WHAT YOU HAVE TO DO » Wherever "scene" appears in a line, list that line.

INFORMATION SHOWN »

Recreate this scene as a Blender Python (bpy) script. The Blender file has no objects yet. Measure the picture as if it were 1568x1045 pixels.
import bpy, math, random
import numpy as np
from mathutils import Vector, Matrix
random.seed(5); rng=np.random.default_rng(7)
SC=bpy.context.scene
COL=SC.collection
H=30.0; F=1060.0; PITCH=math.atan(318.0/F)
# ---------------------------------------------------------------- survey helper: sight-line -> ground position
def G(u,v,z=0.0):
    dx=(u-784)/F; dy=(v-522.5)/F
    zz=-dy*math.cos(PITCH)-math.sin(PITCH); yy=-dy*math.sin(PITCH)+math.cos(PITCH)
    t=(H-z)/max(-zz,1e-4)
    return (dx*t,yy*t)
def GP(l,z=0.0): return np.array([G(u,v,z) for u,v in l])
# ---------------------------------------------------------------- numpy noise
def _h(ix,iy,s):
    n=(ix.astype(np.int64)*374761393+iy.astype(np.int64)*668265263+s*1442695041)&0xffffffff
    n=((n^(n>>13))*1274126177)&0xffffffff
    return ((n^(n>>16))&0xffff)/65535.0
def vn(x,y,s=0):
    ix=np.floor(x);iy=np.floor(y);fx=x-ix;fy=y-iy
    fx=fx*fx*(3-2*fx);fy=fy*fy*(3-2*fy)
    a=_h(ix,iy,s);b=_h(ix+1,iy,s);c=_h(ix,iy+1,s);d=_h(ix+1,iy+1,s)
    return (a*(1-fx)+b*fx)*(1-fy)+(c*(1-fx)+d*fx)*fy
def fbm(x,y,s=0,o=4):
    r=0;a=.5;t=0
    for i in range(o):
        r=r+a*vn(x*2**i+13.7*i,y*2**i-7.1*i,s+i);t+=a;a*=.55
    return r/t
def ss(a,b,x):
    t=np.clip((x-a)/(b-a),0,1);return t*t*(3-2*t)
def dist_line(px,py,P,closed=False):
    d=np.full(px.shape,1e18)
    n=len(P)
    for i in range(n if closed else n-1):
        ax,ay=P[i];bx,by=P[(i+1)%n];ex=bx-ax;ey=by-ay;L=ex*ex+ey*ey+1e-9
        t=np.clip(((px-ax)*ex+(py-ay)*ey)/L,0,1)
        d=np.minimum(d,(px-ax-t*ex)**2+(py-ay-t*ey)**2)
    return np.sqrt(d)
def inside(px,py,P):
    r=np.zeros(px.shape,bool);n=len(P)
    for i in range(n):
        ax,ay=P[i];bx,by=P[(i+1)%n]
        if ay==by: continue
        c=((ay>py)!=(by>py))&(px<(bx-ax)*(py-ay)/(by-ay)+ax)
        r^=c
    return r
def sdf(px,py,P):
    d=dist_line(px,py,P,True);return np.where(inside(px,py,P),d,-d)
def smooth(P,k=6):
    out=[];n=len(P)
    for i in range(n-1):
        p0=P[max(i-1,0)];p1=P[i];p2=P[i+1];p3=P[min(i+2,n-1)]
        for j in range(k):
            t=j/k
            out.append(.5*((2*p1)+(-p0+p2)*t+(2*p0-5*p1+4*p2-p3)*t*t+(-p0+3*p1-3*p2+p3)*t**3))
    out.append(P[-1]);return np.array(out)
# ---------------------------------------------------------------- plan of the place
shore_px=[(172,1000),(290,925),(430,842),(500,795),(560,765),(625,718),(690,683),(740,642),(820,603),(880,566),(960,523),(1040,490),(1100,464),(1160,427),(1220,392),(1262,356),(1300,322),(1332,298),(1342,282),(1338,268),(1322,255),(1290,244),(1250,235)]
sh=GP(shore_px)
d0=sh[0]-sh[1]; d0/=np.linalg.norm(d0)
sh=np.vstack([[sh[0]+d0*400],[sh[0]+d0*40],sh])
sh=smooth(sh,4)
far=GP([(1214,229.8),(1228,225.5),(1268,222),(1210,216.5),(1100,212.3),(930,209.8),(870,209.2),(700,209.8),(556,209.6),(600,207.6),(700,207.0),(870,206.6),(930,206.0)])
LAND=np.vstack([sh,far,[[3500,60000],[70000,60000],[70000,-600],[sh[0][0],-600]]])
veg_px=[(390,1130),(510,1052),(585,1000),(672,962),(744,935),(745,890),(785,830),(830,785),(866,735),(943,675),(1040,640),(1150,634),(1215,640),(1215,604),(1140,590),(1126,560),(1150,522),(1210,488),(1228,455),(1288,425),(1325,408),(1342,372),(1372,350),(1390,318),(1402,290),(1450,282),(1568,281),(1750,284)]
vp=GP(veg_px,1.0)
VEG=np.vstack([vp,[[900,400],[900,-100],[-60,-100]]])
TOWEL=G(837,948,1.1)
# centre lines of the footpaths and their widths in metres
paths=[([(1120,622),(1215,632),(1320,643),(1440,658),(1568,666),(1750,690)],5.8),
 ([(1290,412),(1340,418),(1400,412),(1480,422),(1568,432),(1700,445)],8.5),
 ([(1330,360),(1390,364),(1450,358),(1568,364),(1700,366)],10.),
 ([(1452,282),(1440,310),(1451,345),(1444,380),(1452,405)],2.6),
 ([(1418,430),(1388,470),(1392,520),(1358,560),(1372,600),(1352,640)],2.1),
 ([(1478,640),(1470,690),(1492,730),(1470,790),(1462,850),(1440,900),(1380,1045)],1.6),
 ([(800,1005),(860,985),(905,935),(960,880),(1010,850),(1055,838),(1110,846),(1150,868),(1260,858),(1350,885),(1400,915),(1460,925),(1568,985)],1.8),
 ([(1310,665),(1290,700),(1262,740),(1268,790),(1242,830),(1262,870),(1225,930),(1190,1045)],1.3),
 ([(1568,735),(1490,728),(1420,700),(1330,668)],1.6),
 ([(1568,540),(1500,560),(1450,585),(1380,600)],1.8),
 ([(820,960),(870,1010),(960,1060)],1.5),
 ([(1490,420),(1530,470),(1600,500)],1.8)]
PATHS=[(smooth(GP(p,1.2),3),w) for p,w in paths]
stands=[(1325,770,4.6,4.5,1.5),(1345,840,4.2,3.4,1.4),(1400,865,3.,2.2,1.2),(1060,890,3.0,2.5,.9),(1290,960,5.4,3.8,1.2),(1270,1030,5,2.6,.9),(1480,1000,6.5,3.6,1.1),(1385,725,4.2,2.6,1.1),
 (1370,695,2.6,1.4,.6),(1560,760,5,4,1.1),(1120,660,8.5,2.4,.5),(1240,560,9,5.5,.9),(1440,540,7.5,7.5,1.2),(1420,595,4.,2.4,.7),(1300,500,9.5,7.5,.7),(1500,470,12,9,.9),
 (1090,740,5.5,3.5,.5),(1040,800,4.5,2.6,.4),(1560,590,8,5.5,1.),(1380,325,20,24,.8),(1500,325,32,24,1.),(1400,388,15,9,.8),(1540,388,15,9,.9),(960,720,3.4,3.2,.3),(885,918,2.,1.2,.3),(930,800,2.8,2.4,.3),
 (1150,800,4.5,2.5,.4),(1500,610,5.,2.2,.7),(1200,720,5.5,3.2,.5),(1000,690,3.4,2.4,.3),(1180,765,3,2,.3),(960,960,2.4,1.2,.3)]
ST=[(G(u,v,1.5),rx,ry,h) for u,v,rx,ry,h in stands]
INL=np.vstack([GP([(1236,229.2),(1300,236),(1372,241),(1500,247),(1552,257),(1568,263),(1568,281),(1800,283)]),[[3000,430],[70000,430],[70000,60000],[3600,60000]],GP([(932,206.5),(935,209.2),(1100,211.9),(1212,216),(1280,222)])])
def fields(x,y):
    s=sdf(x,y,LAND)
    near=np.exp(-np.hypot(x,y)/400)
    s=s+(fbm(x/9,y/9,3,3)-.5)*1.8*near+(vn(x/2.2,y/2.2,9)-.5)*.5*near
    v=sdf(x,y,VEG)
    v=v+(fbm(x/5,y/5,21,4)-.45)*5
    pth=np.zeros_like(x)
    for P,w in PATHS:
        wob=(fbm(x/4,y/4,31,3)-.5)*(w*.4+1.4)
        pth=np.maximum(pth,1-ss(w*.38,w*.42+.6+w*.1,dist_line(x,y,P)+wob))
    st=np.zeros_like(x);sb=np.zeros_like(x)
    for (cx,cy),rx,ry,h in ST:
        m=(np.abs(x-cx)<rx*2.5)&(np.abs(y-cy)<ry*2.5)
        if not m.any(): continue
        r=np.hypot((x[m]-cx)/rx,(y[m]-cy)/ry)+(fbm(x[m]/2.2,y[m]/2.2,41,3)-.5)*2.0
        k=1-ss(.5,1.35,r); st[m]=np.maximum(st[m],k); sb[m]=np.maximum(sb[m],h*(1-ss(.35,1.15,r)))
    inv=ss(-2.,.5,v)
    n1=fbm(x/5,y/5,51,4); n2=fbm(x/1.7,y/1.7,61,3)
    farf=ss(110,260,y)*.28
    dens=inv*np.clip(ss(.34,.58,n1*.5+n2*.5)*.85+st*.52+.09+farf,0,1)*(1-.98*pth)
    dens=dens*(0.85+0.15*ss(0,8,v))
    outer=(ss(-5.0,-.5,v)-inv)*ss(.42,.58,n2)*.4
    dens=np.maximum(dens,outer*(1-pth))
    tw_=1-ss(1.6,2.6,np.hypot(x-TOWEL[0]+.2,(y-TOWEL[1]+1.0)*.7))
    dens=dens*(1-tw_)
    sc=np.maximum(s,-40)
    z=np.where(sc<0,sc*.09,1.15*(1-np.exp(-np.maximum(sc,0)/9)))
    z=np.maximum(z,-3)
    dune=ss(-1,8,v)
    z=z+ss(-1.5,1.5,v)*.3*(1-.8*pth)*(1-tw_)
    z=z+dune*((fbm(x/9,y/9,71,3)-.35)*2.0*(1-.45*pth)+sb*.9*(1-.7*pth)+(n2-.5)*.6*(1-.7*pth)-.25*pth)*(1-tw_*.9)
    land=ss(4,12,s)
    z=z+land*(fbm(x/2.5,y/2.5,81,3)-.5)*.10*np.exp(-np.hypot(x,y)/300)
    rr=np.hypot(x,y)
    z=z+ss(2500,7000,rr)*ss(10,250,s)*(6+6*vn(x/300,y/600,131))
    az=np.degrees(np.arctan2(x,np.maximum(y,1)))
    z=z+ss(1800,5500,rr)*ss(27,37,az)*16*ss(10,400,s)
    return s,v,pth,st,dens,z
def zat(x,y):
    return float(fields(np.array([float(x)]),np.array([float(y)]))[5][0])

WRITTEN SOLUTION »
Recreate this scene as a Blender Python (bpy) script. The Blender file has no objects yet. Measure the picture as if it were 1568x1045 pixels.
SC=bpy.context.scene